Goodnight, Texas is a band whose strength lies in unexpected sweet spots. Drawing their name from Pat and Avi’s onetime geographic midpoint (the real town of Goodnight in the State of Texas, a tiny hamlet east of Amarillo), the four-piece also exists at the center of its songwriters’ contrasting styles — via a 1913 Gibson A mandolin and a 2015 Danelectro, at the crossroads of folk and blues and rock ‘n’ roll, in a place where dry wit and dark truths meet hope and utmost sincerity.

Conductor is GNTX’s third full-length. It’s ambitious, dynamic, and more electrically inclined than 2012’s A Long Life of Living or 2014’s Uncle John Farquhar, carrying the listener from barn-burner to soul-searcher to banjo ballad and back again, all built on a powerful foundation from bassist Scott Griffin Padden and drummers Alex Nash and Kyle Caprista. It’s a record colored by grief, confusion, joy, the weight of the world: in the four years since the band’s last release, they lost Pat’s dad, Avi’s grandfather, and Scott’s mom. Pat and his wife had a baby boy. Alex became a professional baseball umpire. Britain left the EU and Donald Trump is the president of the United States.

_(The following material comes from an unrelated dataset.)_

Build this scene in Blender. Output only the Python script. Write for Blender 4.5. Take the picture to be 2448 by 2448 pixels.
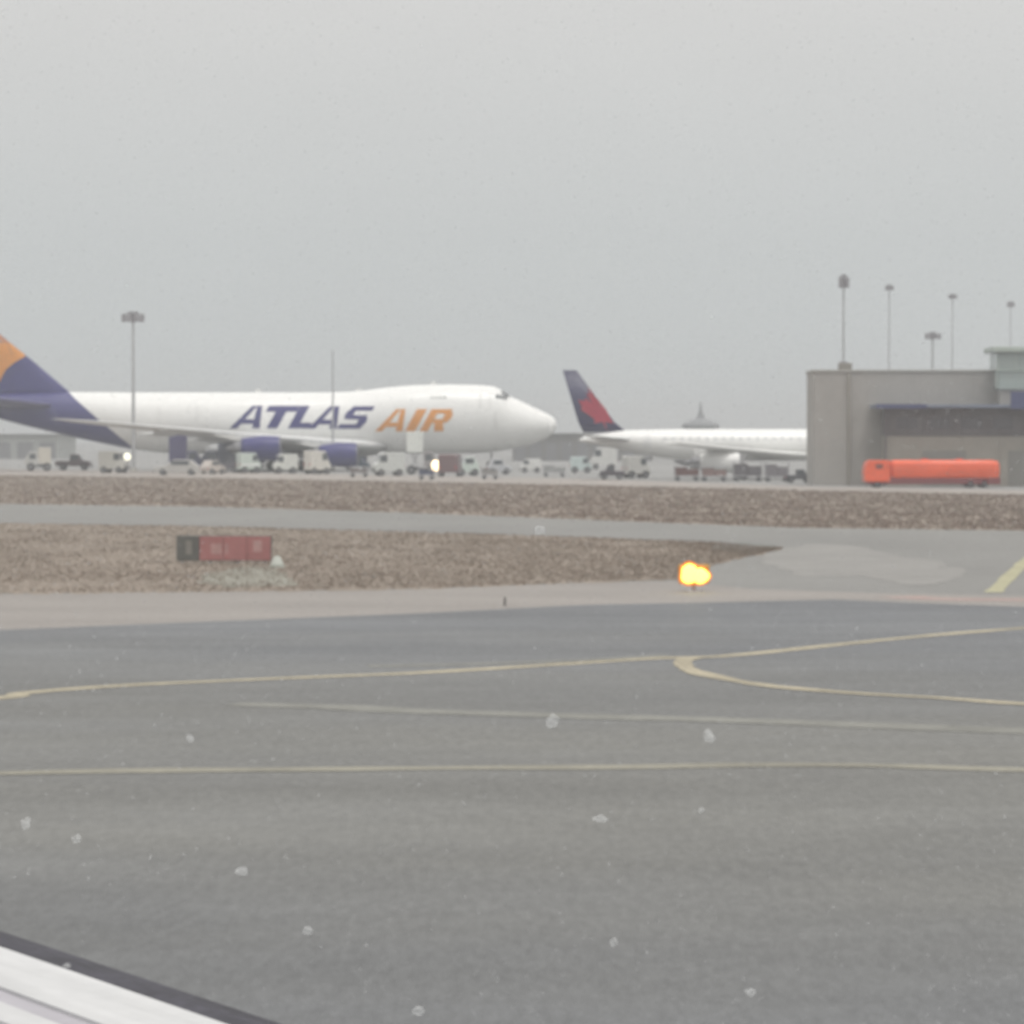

But Conductor is, more accurately, a record about turning points — personal, political, musical, global — and their possibilities. A Long Life of Living drew inspiration from the Civil War and Appalachia; Uncle John Farquhar, from family lore, in the midwest in the late 1800s. Conductor wanders through the American Southwest in the early decades of the 20th century. It’s a moment when the United States has claimed the land from sea to shining sea, poised to become the world power, a great furnace of both progress and destruction. Electricity is coming into its own. The world’s population is about to explode. Against a backdrop of desert sunsets from a century ago, these songs exist on a precipice — as do their creators, as does the listener, as do we all.